CFO Steffan Tomlinson credited the higher win rates in the market to the growing Palo Alto team, distribution and reseller networks as well as increasing brand recognition in the security market.

"Competitive win rates are very high. We continue to take share from all of the legacy providers that are out there," Tomlinson said. "We win a very high amount of the time. If it's not obvious, that's showing though the results."

For the full third quarter, Palo Alto reported sales of $234.2 million for the quarter, which ended April 30, up 55 percent over the year before. Net loss for the quarter was $45.9 million, compared with a loss of $146.6 million in the third quarter last year.

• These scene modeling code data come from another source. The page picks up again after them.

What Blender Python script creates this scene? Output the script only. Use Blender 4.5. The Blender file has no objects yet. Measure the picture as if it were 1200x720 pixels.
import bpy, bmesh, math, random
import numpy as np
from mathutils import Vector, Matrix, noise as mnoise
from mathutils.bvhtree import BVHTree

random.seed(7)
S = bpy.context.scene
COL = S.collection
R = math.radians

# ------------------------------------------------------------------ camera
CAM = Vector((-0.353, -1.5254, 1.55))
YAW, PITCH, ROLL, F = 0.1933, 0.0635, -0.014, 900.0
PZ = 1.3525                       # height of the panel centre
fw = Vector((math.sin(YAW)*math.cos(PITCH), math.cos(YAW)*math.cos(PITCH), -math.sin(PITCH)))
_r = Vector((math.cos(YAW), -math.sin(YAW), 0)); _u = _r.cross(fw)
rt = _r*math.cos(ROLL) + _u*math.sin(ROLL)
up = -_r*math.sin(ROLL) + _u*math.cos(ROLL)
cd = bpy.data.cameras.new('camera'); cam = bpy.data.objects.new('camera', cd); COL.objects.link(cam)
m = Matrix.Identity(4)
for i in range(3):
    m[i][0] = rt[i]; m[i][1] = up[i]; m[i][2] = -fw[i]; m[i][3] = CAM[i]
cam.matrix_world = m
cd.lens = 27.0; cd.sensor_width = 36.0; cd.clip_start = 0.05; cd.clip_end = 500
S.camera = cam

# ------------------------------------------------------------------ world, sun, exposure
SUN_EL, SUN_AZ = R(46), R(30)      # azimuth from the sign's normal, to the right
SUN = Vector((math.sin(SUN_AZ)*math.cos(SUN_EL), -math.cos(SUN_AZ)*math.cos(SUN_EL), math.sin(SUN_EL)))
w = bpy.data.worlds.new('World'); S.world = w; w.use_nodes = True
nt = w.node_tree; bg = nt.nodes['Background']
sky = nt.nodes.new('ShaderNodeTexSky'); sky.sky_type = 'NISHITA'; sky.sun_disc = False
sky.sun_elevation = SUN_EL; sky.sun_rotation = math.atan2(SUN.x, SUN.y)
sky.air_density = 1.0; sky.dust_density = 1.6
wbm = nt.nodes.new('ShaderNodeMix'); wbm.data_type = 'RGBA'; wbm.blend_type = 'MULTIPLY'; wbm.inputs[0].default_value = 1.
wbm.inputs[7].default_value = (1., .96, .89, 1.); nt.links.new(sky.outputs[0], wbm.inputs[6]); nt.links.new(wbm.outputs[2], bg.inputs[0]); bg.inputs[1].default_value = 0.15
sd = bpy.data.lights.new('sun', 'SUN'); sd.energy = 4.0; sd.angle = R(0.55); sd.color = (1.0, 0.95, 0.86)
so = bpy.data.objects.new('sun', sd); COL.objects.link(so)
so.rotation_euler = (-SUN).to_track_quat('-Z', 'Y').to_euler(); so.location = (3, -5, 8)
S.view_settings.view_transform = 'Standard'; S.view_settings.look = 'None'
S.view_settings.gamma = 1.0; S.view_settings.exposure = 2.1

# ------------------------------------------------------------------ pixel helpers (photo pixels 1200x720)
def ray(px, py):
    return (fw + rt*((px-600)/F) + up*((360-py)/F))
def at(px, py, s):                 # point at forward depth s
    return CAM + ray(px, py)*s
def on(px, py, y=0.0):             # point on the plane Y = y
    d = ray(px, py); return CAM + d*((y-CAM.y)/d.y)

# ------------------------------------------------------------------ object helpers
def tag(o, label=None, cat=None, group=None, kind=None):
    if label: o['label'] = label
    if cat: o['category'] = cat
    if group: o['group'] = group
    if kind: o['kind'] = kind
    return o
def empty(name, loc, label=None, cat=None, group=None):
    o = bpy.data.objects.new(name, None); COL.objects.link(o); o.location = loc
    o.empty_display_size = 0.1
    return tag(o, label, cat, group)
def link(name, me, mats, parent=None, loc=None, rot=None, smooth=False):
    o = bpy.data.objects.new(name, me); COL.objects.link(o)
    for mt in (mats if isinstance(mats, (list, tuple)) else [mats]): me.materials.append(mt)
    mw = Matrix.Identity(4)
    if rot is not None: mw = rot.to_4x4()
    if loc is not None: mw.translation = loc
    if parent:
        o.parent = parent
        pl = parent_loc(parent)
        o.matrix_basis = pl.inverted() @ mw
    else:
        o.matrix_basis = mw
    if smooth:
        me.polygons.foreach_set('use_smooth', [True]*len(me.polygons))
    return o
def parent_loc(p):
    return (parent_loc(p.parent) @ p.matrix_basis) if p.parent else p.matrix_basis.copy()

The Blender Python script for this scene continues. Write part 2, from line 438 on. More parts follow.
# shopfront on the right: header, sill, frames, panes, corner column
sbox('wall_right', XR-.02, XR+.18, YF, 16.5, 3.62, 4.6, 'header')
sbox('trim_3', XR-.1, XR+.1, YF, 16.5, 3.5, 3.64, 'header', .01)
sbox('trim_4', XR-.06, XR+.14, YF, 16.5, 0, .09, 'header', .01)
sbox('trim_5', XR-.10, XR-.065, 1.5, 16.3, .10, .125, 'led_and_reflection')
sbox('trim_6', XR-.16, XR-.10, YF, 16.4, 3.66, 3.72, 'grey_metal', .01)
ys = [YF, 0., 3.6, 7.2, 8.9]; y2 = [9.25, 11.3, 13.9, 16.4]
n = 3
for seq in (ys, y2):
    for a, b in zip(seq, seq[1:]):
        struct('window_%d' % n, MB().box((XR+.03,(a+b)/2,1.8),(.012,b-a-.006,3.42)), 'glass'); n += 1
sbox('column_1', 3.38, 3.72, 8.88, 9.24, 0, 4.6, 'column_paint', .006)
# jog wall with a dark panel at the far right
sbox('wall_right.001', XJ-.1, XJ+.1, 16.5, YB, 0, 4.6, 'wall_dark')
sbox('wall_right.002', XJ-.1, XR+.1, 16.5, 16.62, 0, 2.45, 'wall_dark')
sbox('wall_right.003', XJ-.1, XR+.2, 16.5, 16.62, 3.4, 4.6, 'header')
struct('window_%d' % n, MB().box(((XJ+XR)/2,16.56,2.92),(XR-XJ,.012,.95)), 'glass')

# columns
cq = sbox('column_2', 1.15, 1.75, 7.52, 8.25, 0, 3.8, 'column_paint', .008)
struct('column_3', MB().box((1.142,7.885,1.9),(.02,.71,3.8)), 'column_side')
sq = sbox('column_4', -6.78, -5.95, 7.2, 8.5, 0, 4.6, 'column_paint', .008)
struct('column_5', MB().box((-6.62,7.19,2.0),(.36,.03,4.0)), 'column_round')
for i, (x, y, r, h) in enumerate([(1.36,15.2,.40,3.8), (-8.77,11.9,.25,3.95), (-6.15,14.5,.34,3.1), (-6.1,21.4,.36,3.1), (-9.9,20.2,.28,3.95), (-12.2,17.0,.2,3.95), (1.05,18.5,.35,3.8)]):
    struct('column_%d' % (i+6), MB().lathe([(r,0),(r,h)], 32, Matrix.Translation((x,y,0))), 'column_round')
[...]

McLaughlin said the company has continued to see a "strong" overall demand for its security solutions. The company added 1,500 new customers in the quarter, bringing its total customer base to 24,000.

"Security continues to be a top priority on a global basis and security spending remains strong. Our results demonstrate our market leadership with growth that significantly outpaces the market. We are achieving these results quarter after quarter because our customers and our prospects are reacting favorably to our philosophy, strategy and platform," McLaughlin said.

McLaughlin also high-fived the company's service provider vertical, saying it was a "good vertical" and "growing very well for us," particularly around the company's PA-7050 data center firewall offering.

Palo Alto Networks predicted fourth-quarter revenues to be between $252 million and $256 million, which would be a growth of 41 percent to 44 percent year over year. The company predicted earnings per share to be between $0.24 and $0.25.